Quote only the span from the first line of the entries to the line containing "RS = np.random.RandomState(11)", both ends kept. Leave every picture out.

---------- Task input ----------

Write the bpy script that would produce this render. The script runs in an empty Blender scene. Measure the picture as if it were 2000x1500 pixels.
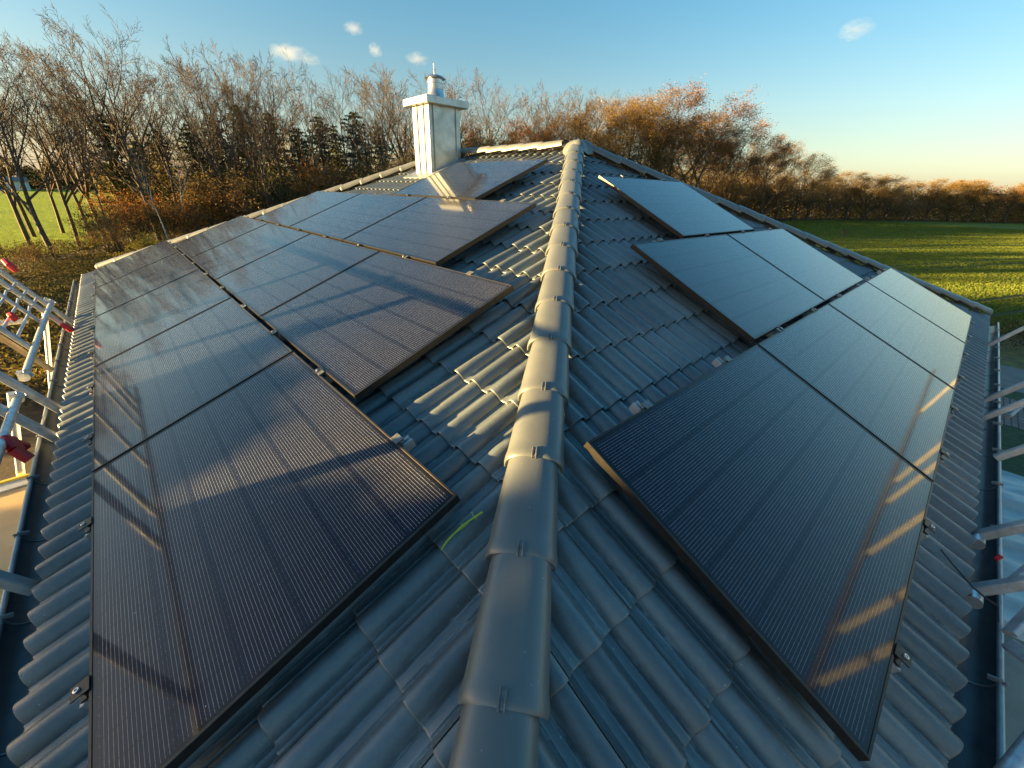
import bpy, math, random
import numpy as np
from mathutils import Matrix, Vector
R = math.radians
scene = bpy.context.scene
col = scene.collection
random.seed(7)
RS = np.random.RandomState(11)

# ------------------------------------------------------------------ camera
Z0 = 5.1                                   # ridge height above the ground
CAM = np.array([-4.285057, -3.552986, -0.517582 + Z0])
YAW, PITCH, ROLL, FPX = 0.81752422, -0.44198907, 0.03058228, 794.26578
_f = np.array([math.cos(YAW) * math.cos(PITCH), math.sin(YAW) * math.cos(PITCH), math.sin(PITCH)])
_r = np.array([math.sin(YAW), -math.cos(YAW), 0.0])
_u = np.cross(_r, _f)
_r2 = math.cos(ROLL) * _r + math.sin(ROLL) * _u
_u2 = -math.sin(ROLL) * _r + math.cos(ROLL) * _u
cd = bpy.data.cameras.new('camera')
cam = bpy.data.objects.new('camera', cd)
col.objects.link(cam)
cd.sensor_width = 36.0
cd.lens = 36.0 * FPX / 2000.0
cd.clip_start = 0.05
cd.clip_end = 8000.0
M = Matrix(((_r2[0], _u2[0], -_f[0], CAM[0]), (_r2[1], _u2[1], -_f[1], CAM[1]),
            (_r2[2], _u2[2], -_f[2], CAM[2]), (0, 0, 0, 1)))
cam.matrix_world = M
scene.camera = cam

# ------------------------------------------------------------------ sky, sun, exposure
SUN_AZ, SUN_EL = 151.0, 6.8               # azimuth counted from +X towards +Y
w = bpy.data.worlds.new("World")
scene.world = w
w.use_nodes = True
nt = w.node_tree
nt.nodes.clear()
sky = nt.nodes.new('ShaderNodeTexSky')
sky.sky_type = 'NISHITA'
sky.sun_disc = False
sky.sun_elevation = R(SUN_EL)
sky.sun_rotation = R(90.0 - SUN_AZ)
sky.air_density = 1.0
sky.dust_density = 1.0
sky.ozone_density = 1.6
bg = nt.nodes.new('ShaderNodeBackground')
bg.inputs['Strength'].default_value = 0.066
wo = nt.nodes.new('ShaderNodeOutputWorld')
hs = nt.nodes.new('ShaderNodeHueSaturation')
hs.inputs['Hue'].default_value = 0.493
tcw = nt.nodes.new('ShaderNodeTexCoord'); spw = nt.nodes.new('ShaderNodeSeparateXYZ')
nt.links.new(tcw.outputs['Generated'], spw.inputs[0])
def sky_curve(pts):                                     # value by height in the sky (z of the view direction)
    c = nt.nodes.new('ShaderNodeFloatCurve'); cu = c.mapping.curves[0]
    cu.points[0].location = (0.0, pts[0][1] / 2); cu.points[1].location = (1.0, pts[-1][1] / 2)
    for z, v in pts[1:-1]: cu.points.new(z, v / 2)
    for p in cu.points: p.handle_type = 'AUTO_CLAMPED'
    c.mapping.update(); nt.links.new(spw.outputs[2], c.inputs['Value'])
    m = nt.nodes.new('ShaderNodeMath'); m.operation = 'MULTIPLY'; m.inputs[1].default_value = 2.0
    nt.links.new(c.outputs[0], m.inputs[0]); return m.outputs[0]
nt.links.new(sky_curve([(0, .64), (.15, 1.10), (.30, 1.34), (1, 1.38)]), hs.inputs['Saturation'])
nt.links.new(sky_curve([(0, .55), (.15, .59), (.30, .67), (.6, .78), (1, .68)]), hs.inputs['Value'])
nt.links.new(sky.outputs[0], hs.inputs['Color'])
nt.links.new(hs.outputs[0], bg.inputs[0])
nt.links.new(bg.outputs[0], wo.inputs[0])
sd = bpy.data.lights.new('sun', 'SUN')
sd.energy = 5.0
sd.angle = R(0.6)
sd.color = (1.0, 0.66, 0.25)
sun = bpy.data.objects.new('sun', sd)
col.objects.link(sun)
_s = Vector((math.cos(R(SUN_EL)) * math.cos(R(SUN_AZ)), math.cos(R(SUN_EL)) * math.sin(R(SUN_AZ)), math.sin(R(SUN_EL))))
sun.rotation_euler = _s.to_track_quat('Z', 'Y').to_euler()
sun.location = (-30, 30, 30)
scene.view_settings.view_transform = 'Standard'
scene.view_settings.look = 'None'
scene.view_settings.exposure = 2.85
scene.view_settings.gamma = 1.0
scene.cycles.volume_bounces = 4

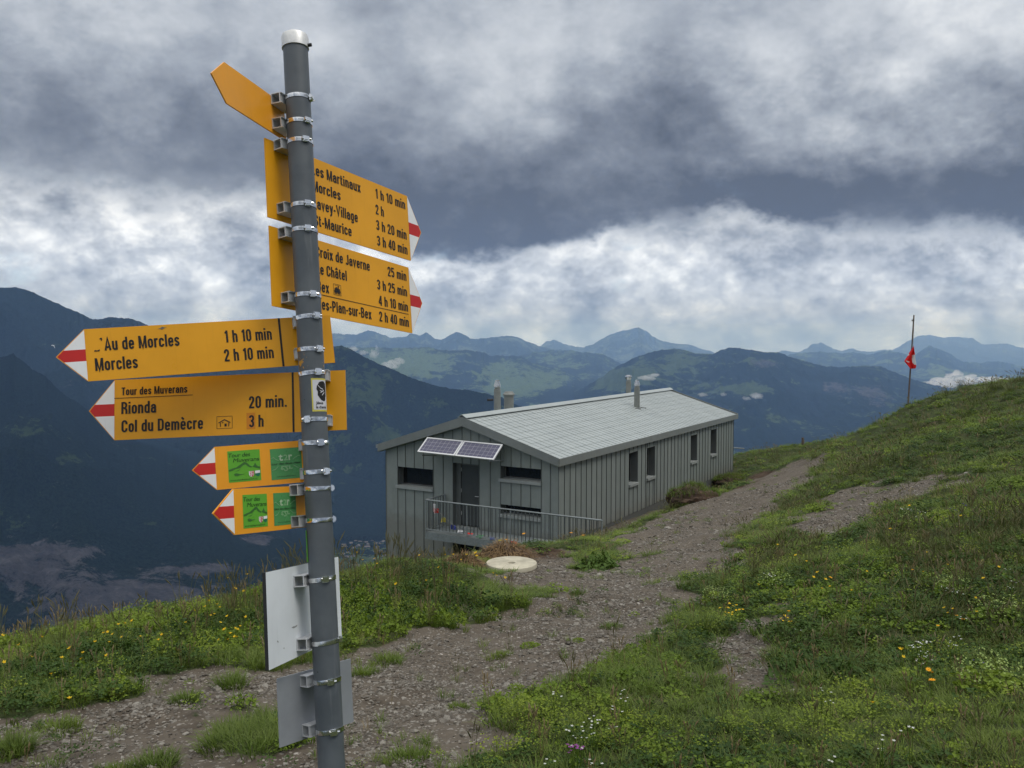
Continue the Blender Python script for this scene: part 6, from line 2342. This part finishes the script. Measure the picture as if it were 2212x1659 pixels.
for i, a in enumerate((
        ('grass_tuft', 400, 1502, 32, 0.9, 'grass', 'grass tuft on gravel between the left meadow and the white board'), ('grass_tuft', 505, 1600, 72, 0.75, 'grass', 'big low green tuft left of the grey metal board'),
        ('grass_tuft', 335, 1640, 48, 0.8, 'grass', 'bright tuft at the bottom edge beside a pale stone'), ('grass_tuft', 255, 1655, 34, 0.8, 'grass', 'dark tuft at the bottom edge, left of the bright tuft'),
        ('grass_tuft', 500, 1470, 34, 1.2, 'grass', 'blue green tuft below the left end of the white board'), ('grass_tuft', 838, 1420, 34, 0.7, 'grass', 'low tuft at the path edge right of the post'),
        ('grass_tuft', 785, 1447, 30, 0.8, 'grass', 'yellowish tuft just right of the grey metal board'), ('grass_tuft', 1146, 1390, 24, 0.5, 'herb', 'flat clover patch in the middle of the path'),
        ('grass_tuft', 1085, 1408, 24, 0.6, 'grass', 'sparse tuft left of the clover patch'), ('grass_tuft', 990, 1516, 19, 0.8, 'grass', 'small bright tuft beside a white stone in mid path'),
        ('grass_tuft', 880, 1628, 52, 0.6, 'grass', 'wide thin tuft at the bottom, right of the post'), ('grass_tuft', 1250, 1378, 14, 0.7, 'herb', 'tiny herb tuft at the right of the path'),
        ('grass_tuft', 1322, 1348, 26, 0.5, 'grass', 'yellow green tuft on the path below the bush'), ('grass_tuft', 1115, 1480, 20, 0.8, 'herb', 'small leafy rosette near the right path edge'),
        ('grass_tuft', 120, 1565, 50, 0.6, 'grass', 'low tuft on the gravel by the left picture edge'), ('grass_tuft', 30, 1610, 60, 0.9, 'tall', 'pale spiky tuft in the lower left corner'),
        ('tall_grass_tuft', 1518, 1366, 50, 1.5, 'tall', 'tall dark tuft beside the yellow flower cluster'), ('tall_grass_tuft', 1568, 1268, 38, 1.1, 'tall', 'upright tuft on the right path edge above the flower cluster'),
        ('tall_grass_tuft', 1680, 1180, 42, 1.3, 'tall', 'tall tuft between the path and the upper scree'))):
    tuft(*a[:6], a[6], seed=200 + i)
tuft('bush', 1296, 1222, 58, 0.75, 'bush', 'round light green bush on the path near the hut corner', 'bush', 301, 'bushes beside the path')
tuft('bush', 1222, 1165, 46, 0.5, 'bush', 'low green bush in front of the balcony railing', 'bush', 302, 'bushes beside the path')
tuft('bush', 1755, 1462, 100, 0.65, 'dark', 'dark green shrub in the right meadow', 'bush', 303, 'bushes beside the path')
for i, (px, py, r_, lb) in enumerate(((2165, 1345, 70, 'pale flowering herb clump at the right edge, upper one'), (2140, 1485, 78, 'pale flowering herb clump at the right edge, lower one'), (1975, 1135, 40, 'whitish green herb clump beside the upper scree'),
                                      (1675, 1270, 38, 'whitish flowering herb clump right of the upright tuft'), (1545, 1300, 30, 'small whitish herb clump at the path edge'), (2060, 1285, 42, 'whitish herb clump in mid meadow right of centre'))):
    p = hit(px, py)
    k = p[1] / FOC
    rad = r_ * k
    rn = random.Random(400 + i)
    t0 = thing('flowering_herb', lb, 'plant', (p[0], p[1], p[2] - 0.02), None, 'pale flowering herbs in the right meadow')
    inst(herb_mesh('leaves', 160, rad, 0.11, 0.012 + rad * 0.03, M_herb, rn), 'leaves', t0)
    hm = herb_mesh('flower_heads', 200, rad, 0.15, 0.004 + rad * 0.011, M_umbel, rn)
    for v_ in hm.vertices:
        v_.co.z += 0.05
    inst(hm, 'flower_heads', t0)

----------

Solution to this task:
Write the bpy script that would produce this render. The script runs in an empty Blender scene. Measure the picture as if it were 2000x1500 pixels.
import bpy, math, random
import numpy as np
from mathutils import Matrix, Vector
R = math.radians
scene = bpy.context.scene
col = scene.collection
random.seed(7)
RS = np.random.RandomState(11)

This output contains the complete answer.